TASK GOAL:
Reproduce the first line and every line after it, exactly, through the one containing "cy.transparent_max_bounces = 12;". Leave out the rest.

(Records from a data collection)
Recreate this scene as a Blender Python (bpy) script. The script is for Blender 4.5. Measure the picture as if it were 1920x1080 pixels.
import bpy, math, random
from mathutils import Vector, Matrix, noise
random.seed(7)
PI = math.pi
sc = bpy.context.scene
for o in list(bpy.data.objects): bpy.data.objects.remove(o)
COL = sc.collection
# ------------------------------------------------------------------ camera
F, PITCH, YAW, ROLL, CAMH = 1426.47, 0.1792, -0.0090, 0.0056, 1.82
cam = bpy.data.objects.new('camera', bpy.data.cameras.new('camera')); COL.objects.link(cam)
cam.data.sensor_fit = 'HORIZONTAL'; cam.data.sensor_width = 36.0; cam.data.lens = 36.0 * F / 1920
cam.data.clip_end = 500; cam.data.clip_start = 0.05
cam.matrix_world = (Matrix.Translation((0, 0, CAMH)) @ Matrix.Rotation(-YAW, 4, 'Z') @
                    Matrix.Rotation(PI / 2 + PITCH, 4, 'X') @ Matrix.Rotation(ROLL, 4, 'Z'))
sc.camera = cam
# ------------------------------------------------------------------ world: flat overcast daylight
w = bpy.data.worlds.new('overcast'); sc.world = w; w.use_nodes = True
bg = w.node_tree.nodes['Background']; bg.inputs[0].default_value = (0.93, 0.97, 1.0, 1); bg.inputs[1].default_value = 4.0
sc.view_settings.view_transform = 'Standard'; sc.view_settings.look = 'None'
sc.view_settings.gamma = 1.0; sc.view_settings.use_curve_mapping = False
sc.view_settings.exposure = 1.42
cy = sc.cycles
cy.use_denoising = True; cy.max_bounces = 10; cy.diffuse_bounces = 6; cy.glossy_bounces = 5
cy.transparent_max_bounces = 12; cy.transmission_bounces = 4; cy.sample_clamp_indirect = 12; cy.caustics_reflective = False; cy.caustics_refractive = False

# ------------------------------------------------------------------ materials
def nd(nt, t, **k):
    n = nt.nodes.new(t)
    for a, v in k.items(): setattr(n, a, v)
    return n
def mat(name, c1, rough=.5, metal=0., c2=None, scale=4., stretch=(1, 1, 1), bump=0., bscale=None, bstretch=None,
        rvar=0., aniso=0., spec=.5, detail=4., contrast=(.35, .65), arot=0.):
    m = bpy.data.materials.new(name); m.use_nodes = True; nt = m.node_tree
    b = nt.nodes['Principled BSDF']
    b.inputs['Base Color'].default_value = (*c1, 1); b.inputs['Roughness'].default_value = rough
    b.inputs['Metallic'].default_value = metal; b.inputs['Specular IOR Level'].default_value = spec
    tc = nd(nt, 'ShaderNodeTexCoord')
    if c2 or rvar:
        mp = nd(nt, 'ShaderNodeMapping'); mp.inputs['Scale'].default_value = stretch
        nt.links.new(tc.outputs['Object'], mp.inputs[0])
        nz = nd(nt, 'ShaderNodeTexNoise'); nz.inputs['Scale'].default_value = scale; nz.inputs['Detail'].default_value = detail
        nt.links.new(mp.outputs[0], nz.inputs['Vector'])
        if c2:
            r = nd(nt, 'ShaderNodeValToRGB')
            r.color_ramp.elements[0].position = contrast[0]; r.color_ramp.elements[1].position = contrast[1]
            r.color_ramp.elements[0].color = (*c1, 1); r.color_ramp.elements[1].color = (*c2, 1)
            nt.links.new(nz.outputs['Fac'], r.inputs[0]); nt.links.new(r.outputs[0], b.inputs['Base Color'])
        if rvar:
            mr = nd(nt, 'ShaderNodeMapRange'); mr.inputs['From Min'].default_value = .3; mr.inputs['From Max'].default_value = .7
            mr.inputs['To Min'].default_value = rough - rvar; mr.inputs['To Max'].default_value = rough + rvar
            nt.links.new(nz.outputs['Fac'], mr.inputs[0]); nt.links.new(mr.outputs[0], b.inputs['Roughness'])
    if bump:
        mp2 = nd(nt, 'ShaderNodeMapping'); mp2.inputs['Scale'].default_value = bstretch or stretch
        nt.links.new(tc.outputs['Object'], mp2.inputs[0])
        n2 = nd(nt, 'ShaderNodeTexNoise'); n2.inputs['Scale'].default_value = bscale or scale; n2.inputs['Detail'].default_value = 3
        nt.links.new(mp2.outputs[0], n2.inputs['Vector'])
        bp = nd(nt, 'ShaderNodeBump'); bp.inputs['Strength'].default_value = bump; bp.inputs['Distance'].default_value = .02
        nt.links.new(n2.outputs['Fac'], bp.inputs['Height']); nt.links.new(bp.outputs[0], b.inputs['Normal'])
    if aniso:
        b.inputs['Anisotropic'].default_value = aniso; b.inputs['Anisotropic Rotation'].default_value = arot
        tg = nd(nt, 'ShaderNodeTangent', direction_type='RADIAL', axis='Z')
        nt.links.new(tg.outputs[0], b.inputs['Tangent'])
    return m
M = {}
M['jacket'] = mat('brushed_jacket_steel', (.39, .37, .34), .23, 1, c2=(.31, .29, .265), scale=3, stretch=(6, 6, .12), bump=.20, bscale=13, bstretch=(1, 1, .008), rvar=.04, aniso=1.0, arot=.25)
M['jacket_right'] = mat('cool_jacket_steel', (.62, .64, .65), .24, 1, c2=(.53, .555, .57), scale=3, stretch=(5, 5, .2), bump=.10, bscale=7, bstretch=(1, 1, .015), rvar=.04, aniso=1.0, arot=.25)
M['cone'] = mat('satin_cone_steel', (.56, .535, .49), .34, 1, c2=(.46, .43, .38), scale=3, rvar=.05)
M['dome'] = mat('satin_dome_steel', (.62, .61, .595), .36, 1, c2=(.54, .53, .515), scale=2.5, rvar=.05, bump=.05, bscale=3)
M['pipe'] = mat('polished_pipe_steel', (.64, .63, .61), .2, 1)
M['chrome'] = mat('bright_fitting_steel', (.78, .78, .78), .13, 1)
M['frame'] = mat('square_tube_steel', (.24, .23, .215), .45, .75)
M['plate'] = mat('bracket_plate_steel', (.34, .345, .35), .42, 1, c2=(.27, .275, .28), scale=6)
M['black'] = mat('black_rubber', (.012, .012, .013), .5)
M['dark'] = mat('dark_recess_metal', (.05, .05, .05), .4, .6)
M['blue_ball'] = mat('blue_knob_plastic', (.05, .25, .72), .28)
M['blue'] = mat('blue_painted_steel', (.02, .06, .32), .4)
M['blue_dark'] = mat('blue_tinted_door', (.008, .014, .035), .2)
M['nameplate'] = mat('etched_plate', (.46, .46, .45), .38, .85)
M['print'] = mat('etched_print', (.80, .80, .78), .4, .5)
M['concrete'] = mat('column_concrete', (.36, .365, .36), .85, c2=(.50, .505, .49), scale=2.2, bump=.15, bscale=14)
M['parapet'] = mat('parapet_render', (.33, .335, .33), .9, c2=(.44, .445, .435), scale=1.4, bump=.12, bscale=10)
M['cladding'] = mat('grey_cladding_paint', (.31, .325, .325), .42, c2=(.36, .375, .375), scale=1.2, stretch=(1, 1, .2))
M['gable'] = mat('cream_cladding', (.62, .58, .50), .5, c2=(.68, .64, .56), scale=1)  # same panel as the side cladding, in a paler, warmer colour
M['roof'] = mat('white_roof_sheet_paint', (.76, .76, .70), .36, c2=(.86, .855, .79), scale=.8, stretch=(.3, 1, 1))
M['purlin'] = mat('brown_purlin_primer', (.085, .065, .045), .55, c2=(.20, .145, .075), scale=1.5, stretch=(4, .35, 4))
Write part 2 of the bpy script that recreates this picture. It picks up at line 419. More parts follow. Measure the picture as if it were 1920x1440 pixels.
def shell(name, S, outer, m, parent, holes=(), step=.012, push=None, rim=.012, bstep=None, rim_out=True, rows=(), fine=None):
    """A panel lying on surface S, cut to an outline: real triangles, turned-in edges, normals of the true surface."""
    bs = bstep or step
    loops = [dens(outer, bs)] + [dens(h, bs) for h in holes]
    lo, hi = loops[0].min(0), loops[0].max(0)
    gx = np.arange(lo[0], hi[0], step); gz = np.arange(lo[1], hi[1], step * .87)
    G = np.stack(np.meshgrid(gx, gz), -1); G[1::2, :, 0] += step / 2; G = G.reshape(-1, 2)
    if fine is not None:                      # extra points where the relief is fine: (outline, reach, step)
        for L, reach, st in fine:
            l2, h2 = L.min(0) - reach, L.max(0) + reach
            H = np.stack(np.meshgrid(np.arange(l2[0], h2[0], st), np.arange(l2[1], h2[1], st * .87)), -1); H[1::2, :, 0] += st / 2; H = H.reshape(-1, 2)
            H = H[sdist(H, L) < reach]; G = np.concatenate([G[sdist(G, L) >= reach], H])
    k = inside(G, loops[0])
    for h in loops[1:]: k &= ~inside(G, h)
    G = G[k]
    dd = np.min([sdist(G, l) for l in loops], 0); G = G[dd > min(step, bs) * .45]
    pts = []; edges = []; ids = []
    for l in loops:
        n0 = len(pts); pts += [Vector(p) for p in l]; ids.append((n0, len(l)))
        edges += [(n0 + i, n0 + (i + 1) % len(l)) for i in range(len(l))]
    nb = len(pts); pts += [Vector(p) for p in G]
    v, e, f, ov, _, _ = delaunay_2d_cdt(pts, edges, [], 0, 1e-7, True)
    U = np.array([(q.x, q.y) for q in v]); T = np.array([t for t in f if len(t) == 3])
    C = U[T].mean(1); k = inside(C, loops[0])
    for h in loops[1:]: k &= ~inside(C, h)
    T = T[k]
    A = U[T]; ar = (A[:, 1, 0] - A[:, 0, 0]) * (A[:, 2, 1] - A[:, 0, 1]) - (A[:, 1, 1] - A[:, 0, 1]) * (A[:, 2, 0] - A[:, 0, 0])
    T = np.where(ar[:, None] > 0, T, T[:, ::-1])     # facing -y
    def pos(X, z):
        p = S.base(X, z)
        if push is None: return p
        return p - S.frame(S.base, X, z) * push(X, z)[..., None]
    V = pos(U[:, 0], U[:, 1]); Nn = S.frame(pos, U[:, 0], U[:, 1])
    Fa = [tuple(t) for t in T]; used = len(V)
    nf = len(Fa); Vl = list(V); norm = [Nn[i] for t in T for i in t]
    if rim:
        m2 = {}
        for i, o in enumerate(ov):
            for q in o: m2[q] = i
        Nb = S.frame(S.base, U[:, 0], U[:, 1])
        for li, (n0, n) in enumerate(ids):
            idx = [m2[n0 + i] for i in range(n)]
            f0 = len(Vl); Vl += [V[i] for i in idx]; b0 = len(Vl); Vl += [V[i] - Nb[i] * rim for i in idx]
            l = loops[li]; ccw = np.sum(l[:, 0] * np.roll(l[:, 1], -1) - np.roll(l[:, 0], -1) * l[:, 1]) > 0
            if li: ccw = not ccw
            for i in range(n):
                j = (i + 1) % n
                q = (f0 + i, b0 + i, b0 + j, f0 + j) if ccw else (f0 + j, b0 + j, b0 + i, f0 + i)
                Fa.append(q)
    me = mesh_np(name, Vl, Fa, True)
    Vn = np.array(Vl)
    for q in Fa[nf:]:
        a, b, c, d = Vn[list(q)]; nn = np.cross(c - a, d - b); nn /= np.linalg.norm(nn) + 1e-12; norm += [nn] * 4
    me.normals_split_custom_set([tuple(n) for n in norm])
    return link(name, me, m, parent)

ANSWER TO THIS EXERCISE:
Recreate this scene as a Blender Python (bpy) script. The script is for Blender 4.5. Measure the picture as if it were 1920x1080 pixels.
import bpy, math, random
from mathutils import Vector, Matrix, noise
random.seed(7)
PI = math.pi
sc = bpy.context.scene
for o in list(bpy.data.objects): bpy.data.objects.remove(o)
COL = sc.collection
# ------------------------------------------------------------------ camera
F, PITCH, YAW, ROLL, CAMH = 1426.47, 0.1792, -0.0090, 0.0056, 1.82
cam = bpy.data.objects.new('camera', bpy.data.cameras.new('camera')); COL.objects.link(cam)
cam.data.sensor_fit = 'HORIZONTAL'; cam.data.sensor_width = 36.0; cam.data.lens = 36.0 * F / 1920
cam.data.clip_end = 500; cam.data.clip_start = 0.05
cam.matrix_world = (Matrix.Translation((0, 0, CAMH)) @ Matrix.Rotation(-YAW, 4, 'Z') @
                    Matrix.Rotation(PI / 2 + PITCH, 4, 'X') @ Matrix.Rotation(ROLL, 4, 'Z'))
sc.camera = cam
# ------------------------------------------------------------------ world: flat overcast daylight
w = bpy.data.worlds.new('overcast'); sc.world = w; w.use_nodes = True
bg = w.node_tree.nodes['Background']; bg.inputs[0].default_value = (0.93, 0.97, 1.0, 1); bg.inputs[1].default_value = 4.0
sc.view_settings.view_transform = 'Standard'; sc.view_settings.look = 'None'
sc.view_settings.gamma = 1.0; sc.view_settings.use_curve_mapping = False
sc.view_settings.exposure = 1.42
cy = sc.cycles
cy.use_denoising = True; cy.max_bounces = 10; cy.diffuse_bounces = 6; cy.glossy_bounces = 5
cy.transparent_max_bounces = 12; cy.transmission_bounces = 4; cy.sample_clamp_indirect = 12; cy.caustics_reflective = False; cy.caustics_refractive = False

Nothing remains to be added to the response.